In some of the half dozen or so pubs clustered around the harbour, basement rooms are piled high with smuggled goods; while at the bar grizzled sailors roar and chink tankards through the pipe smoke.

The tumbledown houses boast trapdoors and hidden cupboards to enable bootleg items to be more easily transported. So many of the 900 or so residents of Baytown – as Robin Hood’s Bay was known back then – are involved in the smuggling operations that apparently it is possible to pass a bale of silk from the bottom to the top of the village without it ever seeing daylight.

1799 is the year Paul Johnston likes to start his smuggling tour of Robin Hood’s Bay because it is when the activity was at its most rife. Britain was embroiled in the American War of Independence – indeed on September 23rd of that year Yorkshire inhabitants witnessed the Battle of Flamborough Head for themselves when an American continental navy squadron clashed with Navy vessels escorting a convoy of merchant ships. But the country was also fighting numerous other battles across the Empire.

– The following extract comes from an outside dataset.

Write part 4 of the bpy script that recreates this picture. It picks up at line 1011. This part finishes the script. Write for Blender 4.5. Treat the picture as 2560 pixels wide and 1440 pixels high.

As always in times of war, the government hiked up taxes to fund its military ventures. Many civilians, however, had little inclination to pay and up and down the country smuggling began to thrive. In 1779 alone, some 17 million litres of Dutch gin (Genever) was produced for the black market in England. Yorkshire’s East Coast was, in those days, a bleak and isolated location; a world away from the hotchpotch of pretty seaside towns it resembles today. The rocky coves and caves that pockmarked the shoreline made it a natural homeland for smugglers – no more so than the tight-knit community of Robin Hood’s Bay. “To an extent it was an entire village operation,” says Johnston. “There were several core families involved who you didn’t mess around with.”

The 55-year-old, who with his partner Maggie runs Fern Dene – a bed and breakfast in a former sea mariner’s home – is a wealth of information on such matters. As well as leading the occasional smuggling tour, Johnston also produces the Baytown range of spirits and beers, brewed at nearby Cropton Brewery. The drinks are inspired by individual stories of Yorkshire’s dark smuggling past which Johnston delights in re-telling as he – and his business partner George Colson – lead us through the labyrinthine cobbled streets and alleyways that made Robin Hood’s Bay the epicentre of the trade.

As with Jamaica Inn, Daphne Du Maurier’s famous tale of Cornish smuggling, in Yorkshire much of the illicit activity focused around the pubs. The now-closed Mariner’s Tavern, Johnston points out, “was the heart of smuggling in the village” and a place where the sole Customs Officer who was posted to Robin Hood’s Bay feared to tread.

So too, the Fisherman’s Arms, also now closed. On an autumn evening in October 1779, Revenue officers backed by the local militia raided the pub and seized 200 casks of gin and brandy, 150 sacks of tea and a small armoury of blunderbusses and cartridges. Local legend has it that the Customs men tasked with guarding the seized spirits overnight sampled rather too much for themselves and fell asleep – allowing the smuggling gang to return and retake the bulk of their contraband.

Other clashes, of course, did not end so neatly. At the Saltersgate Inn, a meeting point for gangs on the moorland road to Pickering, Johnston says, “the pub had a fire that was supposed to never go out as beneath it was the body of a Customs officer after he had been killed by a smuggling gang.”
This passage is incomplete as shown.